[Source records]
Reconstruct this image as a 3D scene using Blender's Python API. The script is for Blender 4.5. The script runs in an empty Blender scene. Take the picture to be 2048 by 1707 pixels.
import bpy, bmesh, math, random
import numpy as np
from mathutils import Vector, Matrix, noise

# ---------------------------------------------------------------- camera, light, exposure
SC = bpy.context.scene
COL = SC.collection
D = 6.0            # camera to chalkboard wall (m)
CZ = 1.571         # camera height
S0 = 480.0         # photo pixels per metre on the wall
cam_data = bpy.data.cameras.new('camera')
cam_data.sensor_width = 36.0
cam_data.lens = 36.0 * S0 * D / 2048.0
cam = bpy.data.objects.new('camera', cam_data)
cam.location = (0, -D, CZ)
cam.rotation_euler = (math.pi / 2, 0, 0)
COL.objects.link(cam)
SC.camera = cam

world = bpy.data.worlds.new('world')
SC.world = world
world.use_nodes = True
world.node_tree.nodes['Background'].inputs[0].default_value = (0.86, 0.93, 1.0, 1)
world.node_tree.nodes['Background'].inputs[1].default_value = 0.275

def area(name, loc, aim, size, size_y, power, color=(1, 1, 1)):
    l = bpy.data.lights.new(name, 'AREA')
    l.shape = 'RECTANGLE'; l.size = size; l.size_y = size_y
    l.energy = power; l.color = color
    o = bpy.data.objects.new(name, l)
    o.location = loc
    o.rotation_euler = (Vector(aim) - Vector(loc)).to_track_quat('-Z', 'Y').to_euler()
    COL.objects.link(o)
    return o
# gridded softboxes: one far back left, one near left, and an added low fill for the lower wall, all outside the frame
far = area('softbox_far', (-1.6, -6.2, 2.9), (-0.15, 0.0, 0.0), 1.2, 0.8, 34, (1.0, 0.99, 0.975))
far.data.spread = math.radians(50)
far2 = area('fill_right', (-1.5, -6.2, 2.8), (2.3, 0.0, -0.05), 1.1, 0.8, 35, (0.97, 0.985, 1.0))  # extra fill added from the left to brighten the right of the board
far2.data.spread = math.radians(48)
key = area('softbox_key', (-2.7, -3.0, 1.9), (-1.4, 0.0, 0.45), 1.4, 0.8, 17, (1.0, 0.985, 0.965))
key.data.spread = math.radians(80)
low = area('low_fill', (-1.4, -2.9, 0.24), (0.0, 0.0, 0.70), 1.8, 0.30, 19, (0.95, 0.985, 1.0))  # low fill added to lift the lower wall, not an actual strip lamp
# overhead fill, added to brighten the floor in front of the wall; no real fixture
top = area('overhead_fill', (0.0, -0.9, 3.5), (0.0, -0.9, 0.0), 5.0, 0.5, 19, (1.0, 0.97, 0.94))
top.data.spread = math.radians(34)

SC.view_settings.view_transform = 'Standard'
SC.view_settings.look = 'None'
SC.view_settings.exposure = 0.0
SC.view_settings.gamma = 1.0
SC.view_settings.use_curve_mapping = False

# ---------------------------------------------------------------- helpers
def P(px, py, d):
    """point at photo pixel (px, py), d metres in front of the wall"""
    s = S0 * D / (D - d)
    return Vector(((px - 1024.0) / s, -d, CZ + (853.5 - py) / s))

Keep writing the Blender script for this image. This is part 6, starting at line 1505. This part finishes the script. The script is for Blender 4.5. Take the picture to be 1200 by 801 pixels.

• [DESCRIPTION OF THE TASK] The answer should consist of the lines from the first line of the entries through the line with "from mathutils import Vector, Matrix, noise", copied exactly.

• [OUTPUT]
Reconstruct this image as a 3D scene using Blender's Python API. The script is for Blender 4.5. The script runs in an empty Blender scene. Take the picture to be 2048 by 1707 pixels.
import bpy, bmesh, math, random
import numpy as np
from mathutils import Vector, Matrix, noise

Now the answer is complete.